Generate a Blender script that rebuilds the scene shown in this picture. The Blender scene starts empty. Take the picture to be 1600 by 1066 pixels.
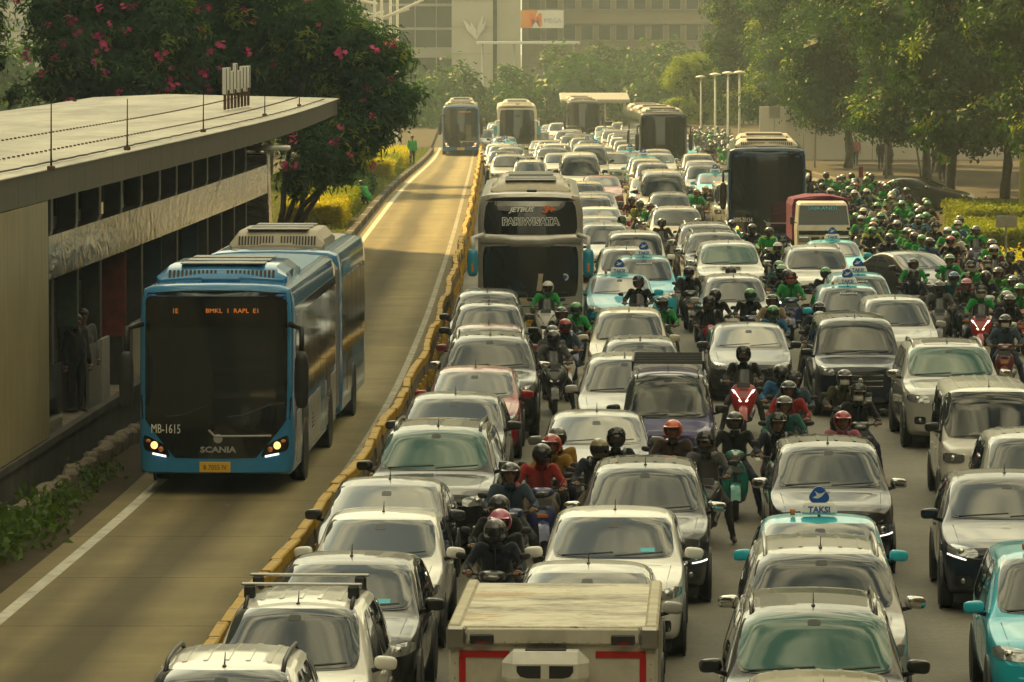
import bpy, bmesh, math, random
import numpy as np
from mathutils import Vector, Matrix, Euler
from mathutils.bvhtree import BVHTree
random.seed(7); RNG = np.random.default_rng(7)
scene = bpy.context.scene
COL = scene.collection
# ---------------------------------------------------------------- camera
CAM_H, FPX, HORIZON = 7.5, 7000.0, 45.0
PITCH = math.atan((533.0 - HORIZON) / FPX)
cam_data = bpy.data.cameras.new("camera"); cam = bpy.data.objects.new("camera", cam_data); COL.objects.link(cam)
cam_data.sensor_width = 36.0; cam_data.lens = FPX / 1600.0 * 36.0
cam_data.clip_start = 0.5; cam_data.clip_end = 4000.0
cam.location = (0, 0, CAM_H); cam.rotation_euler = (math.pi / 2 - PITCH, 0, 0)
scene.camera = cam
# ---------------------------------------------------------------- sky, sun, exposure
SUN_AZ, SUN_EL = math.radians(-26), math.radians(38)      # azimuth from +Y, negative = left
world = bpy.data.worlds.new("World"); scene.world = world; world.use_nodes = True
nt = world.node_tree; nt.nodes.clear()
def wn(t): return nt.nodes.new(t)
w_out, w_bg, w_sky = wn('ShaderNodeOutputWorld'), wn('ShaderNodeBackground'), wn('ShaderNodeTexSky')
w_sky.sky_type = 'NISHITA'; w_sky.sun_disc = False
w_sky.sun_elevation = SUN_EL; w_sky.sun_rotation = SUN_AZ
w_sky.air_density = 1.0; w_sky.dust_density = 9.0; w_sky.ozone_density = 1.0; w_sky.altitude = 0
w_tc, w_map, w_noise, w_ramp, w_mix, w_tint = wn('ShaderNodeTexCoord'), wn('ShaderNodeMapping'), wn('ShaderNodeTexNoise'), wn('ShaderNodeValToRGB'), wn('ShaderNodeMix'), wn('ShaderNodeMix')
w_map.inputs['Scale'].default_value = (0.55, 1.25, 1.0)
w_noise.inputs['Scale'].default_value = 7.5; w_noise.inputs['Detail'].default_value = 9; w_noise.inputs['Roughness'].default_value = 0.62; w_noise.inputs['Distortion'].default_value = 0.5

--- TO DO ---
Write out every line above exactly as it is, leaving out the pictures.

--- EXERCISE RESPONSE ---
Generate a Blender script that rebuilds the scene shown in this picture. The Blender scene starts empty. Take the picture to be 1600 by 1066 pixels.
import bpy, bmesh, math, random
import numpy as np
from mathutils import Vector, Matrix, Euler
from mathutils.bvhtree import BVHTree
random.seed(7); RNG = np.random.default_rng(7)
scene = bpy.context.scene
COL = scene.collection
# ---------------------------------------------------------------- camera
CAM_H, FPX, HORIZON = 7.5, 7000.0, 45.0
PITCH = math.atan((533.0 - HORIZON) / FPX)
cam_data = bpy.data.cameras.new("camera"); cam = bpy.data.objects.new("camera", cam_data); COL.objects.link(cam)
cam_data.sensor_width = 36.0; cam_data.lens = FPX / 1600.0 * 36.0
cam_data.clip_start = 0.5; cam_data.clip_end = 4000.0
cam.location = (0, 0, CAM_H); cam.rotation_euler = (math.pi / 2 - PITCH, 0, 0)
scene.camera = cam
# ---------------------------------------------------------------- sky, sun, exposure
SUN_AZ, SUN_EL = math.radians(-26), math.radians(38)      # azimuth from +Y, negative = left
world = bpy.data.worlds.new("World"); scene.world = world; world.use_nodes = True
nt = world.node_tree; nt.nodes.clear()
def wn(t): return nt.nodes.new(t)
w_out, w_bg, w_sky = wn('ShaderNodeOutputWorld'), wn('ShaderNodeBackground'), wn('ShaderNodeTexSky')
w_sky.sky_type = 'NISHITA'; w_sky.sun_disc = False
w_sky.sun_elevation = SUN_EL; w_sky.sun_rotation = SUN_AZ
w_sky.air_density = 1.0; w_sky.dust_density = 9.0; w_sky.ozone_density = 1.0; w_sky.altitude = 0
w_tc, w_map, w_noise, w_ramp, w_mix, w_tint = wn('ShaderNodeTexCoord'), wn('ShaderNodeMapping'), wn('ShaderNodeTexNoise'), wn('ShaderNodeValToRGB'), wn('ShaderNodeMix'), wn('ShaderNodeMix')
w_map.inputs['Scale'].default_value = (0.55, 1.25, 1.0)
w_noise.inputs['Scale'].default_value = 7.5; w_noise.inputs['Detail'].default_value = 9; w_noise.inputs['Roughness'].default_value = 0.62; w_noise.inputs['Distortion'].default_value = 0.5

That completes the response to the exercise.